Filmmakers Robert Gordon and Morgan Neville attempt to take the high road in giving both sides equal time and consideration, although if one were to posit that their deck is slightly stacked against the conservative, one may have a point. The film flows in such a manner that the well-admired, if snotty Buckley must be built up as typically unflappable and quick on his feet before being torn down so harshly first by Vidal then by his own anger. The “crypto-nazi” fallout is viewed as the flashpoint of his downfall from public relavence. Things got litigious, and the grudge remained for decades to come. The less likeable Vidal, with his cunning devilish features and (for lack of a better word) progressive lifestyle and worldview (a good fifty years ahead of its accepted time), outlived his opponent, and would have to be content to simply fade into cultural irrelevance behind a wall of his massive, authored tomes.
Best of Enemies brings both men back to the forefront, if only for it’s 87 minute running time. Their debates are framed effectively as something both respectable and unfortunate for their consequences. (Similar to how Star Wars is both amazing as a film experience and is lamented for inadvertantly birthing the blockbuster era post 1977.) The film takes us back to a very different yet very recognizable time in American history; an angry time of bigger protest and larger debate that was spurned on by two sharp-tounged, well dressed white elites cutting each other down on television.

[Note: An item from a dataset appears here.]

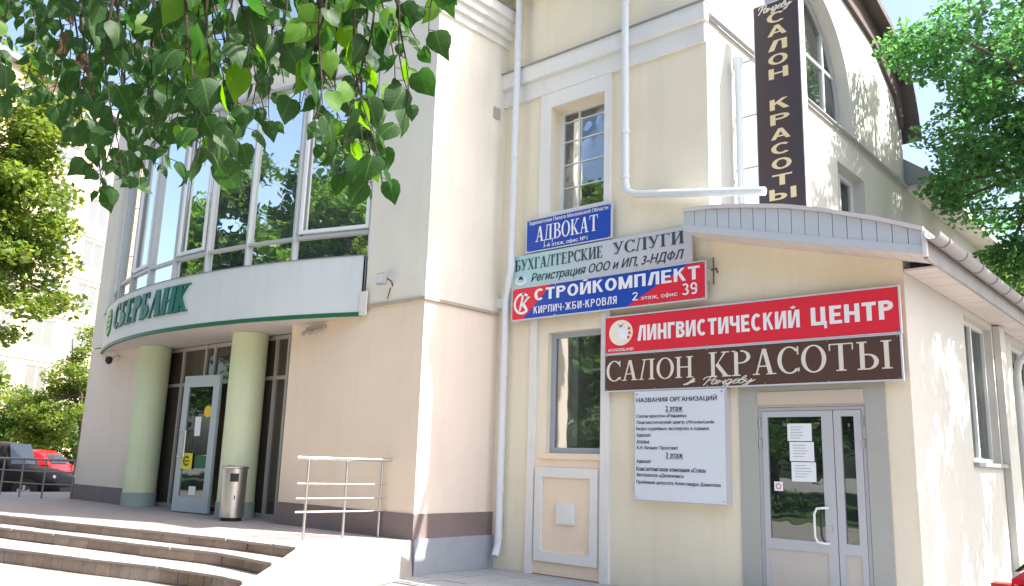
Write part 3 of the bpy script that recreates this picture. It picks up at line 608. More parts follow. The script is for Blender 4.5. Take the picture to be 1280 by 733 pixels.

Best of Enemies, a historical documentary made up of talking head interviews and vintage footage, might be particularly standard in it’s approach, even as it’s compelling throughout. Being that it’s about a TV event, perhaps it’s only fitting that the film itself plays aesthetically similar to TV. The difference is, that unlike the numbing, shouty debates of today’s 24 hour news cycle, intuitive viewers will not be compelled to tune out of this presentation. This is the pot is being stirred in a good and worthy way.